- What you will do:
Reproduce exactly the opening lines of the listing, stopping after the line that contains "COL = scene.collection" and including it.

- Dataset section:

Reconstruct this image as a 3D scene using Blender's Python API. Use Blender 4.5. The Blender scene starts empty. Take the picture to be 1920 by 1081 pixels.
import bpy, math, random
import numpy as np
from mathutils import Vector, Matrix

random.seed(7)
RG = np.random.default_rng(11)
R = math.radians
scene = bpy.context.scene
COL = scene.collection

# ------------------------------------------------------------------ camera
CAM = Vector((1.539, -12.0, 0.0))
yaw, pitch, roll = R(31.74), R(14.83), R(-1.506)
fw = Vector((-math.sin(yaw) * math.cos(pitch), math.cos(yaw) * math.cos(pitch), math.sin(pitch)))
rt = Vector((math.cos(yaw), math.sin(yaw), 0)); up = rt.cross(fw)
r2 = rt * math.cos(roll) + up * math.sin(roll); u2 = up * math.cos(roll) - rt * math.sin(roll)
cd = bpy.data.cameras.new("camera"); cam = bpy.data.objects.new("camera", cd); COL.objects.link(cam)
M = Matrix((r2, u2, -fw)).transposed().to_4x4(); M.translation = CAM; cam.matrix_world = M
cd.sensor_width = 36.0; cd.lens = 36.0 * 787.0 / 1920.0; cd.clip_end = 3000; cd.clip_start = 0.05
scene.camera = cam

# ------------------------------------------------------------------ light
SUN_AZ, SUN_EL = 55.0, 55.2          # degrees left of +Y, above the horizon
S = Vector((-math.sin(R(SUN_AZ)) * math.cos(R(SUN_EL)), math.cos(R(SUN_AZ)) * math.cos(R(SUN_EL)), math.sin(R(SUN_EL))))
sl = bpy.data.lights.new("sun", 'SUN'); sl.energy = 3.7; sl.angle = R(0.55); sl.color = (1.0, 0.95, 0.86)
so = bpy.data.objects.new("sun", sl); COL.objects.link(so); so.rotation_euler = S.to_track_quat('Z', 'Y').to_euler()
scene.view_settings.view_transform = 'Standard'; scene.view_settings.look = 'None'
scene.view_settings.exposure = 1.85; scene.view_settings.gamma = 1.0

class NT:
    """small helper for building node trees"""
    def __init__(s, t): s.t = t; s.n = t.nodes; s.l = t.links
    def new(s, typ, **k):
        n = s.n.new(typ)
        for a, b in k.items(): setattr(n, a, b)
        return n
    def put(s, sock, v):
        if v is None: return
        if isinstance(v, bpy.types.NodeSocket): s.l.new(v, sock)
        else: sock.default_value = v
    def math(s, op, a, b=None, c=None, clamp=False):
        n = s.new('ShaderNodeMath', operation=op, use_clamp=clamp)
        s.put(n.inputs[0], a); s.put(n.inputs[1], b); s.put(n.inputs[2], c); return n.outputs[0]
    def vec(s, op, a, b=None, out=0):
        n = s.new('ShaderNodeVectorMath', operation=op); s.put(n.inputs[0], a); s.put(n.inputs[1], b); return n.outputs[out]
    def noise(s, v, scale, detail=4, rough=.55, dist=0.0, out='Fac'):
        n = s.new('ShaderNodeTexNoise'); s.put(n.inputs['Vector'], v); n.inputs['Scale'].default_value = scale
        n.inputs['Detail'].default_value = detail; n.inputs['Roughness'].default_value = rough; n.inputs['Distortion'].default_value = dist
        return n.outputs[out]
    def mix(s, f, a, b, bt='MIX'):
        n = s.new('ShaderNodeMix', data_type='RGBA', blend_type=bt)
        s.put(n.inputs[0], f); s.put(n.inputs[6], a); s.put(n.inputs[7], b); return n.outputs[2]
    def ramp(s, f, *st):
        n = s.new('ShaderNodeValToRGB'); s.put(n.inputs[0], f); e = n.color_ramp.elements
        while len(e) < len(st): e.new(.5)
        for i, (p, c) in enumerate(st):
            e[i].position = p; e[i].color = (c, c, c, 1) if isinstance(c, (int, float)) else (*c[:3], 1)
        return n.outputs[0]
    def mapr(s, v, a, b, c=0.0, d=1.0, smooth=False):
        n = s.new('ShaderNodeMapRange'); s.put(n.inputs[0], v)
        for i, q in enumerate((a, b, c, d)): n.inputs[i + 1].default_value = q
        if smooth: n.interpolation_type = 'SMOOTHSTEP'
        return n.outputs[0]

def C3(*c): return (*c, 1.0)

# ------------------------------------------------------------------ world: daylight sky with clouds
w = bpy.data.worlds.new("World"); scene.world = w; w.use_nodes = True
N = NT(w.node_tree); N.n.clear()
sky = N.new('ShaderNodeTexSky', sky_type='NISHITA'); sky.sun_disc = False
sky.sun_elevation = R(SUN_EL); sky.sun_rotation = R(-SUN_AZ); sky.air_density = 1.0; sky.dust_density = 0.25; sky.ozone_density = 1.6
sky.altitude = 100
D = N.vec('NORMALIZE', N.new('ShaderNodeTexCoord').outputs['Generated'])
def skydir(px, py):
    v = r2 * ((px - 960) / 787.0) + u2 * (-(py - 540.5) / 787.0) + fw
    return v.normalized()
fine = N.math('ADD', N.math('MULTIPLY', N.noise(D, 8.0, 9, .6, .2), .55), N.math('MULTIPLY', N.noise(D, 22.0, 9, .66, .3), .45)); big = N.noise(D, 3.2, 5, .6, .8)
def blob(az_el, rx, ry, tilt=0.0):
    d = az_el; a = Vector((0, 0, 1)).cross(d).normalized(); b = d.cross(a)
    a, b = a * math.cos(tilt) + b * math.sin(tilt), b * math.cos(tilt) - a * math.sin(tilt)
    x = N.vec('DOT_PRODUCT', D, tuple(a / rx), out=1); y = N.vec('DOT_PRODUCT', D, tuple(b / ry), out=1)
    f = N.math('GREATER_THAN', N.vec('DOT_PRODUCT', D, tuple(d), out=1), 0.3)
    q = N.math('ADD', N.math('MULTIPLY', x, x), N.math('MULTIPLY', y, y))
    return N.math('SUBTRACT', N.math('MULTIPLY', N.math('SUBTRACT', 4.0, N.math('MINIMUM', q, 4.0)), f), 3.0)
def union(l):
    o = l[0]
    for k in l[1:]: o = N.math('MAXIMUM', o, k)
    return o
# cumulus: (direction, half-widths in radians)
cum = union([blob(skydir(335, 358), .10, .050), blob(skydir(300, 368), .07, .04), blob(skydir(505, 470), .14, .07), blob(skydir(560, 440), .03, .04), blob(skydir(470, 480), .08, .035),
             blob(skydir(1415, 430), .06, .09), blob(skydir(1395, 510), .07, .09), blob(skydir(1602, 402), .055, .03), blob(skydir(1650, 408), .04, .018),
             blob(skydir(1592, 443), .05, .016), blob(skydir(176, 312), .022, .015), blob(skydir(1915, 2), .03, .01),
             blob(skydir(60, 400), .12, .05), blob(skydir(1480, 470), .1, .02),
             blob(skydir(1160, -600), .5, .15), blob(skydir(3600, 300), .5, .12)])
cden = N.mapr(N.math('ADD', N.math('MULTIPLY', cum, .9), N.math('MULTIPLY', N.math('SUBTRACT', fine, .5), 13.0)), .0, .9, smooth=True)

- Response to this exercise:
Reconstruct this image as a 3D scene using Blender's Python API. Use Blender 4.5. The Blender scene starts empty. Take the picture to be 1920 by 1081 pixels.
import bpy, math, random
import numpy as np
from mathutils import Vector, Matrix

random.seed(7)
RG = np.random.default_rng(11)
R = math.radians
scene = bpy.context.scene
COL = scene.collection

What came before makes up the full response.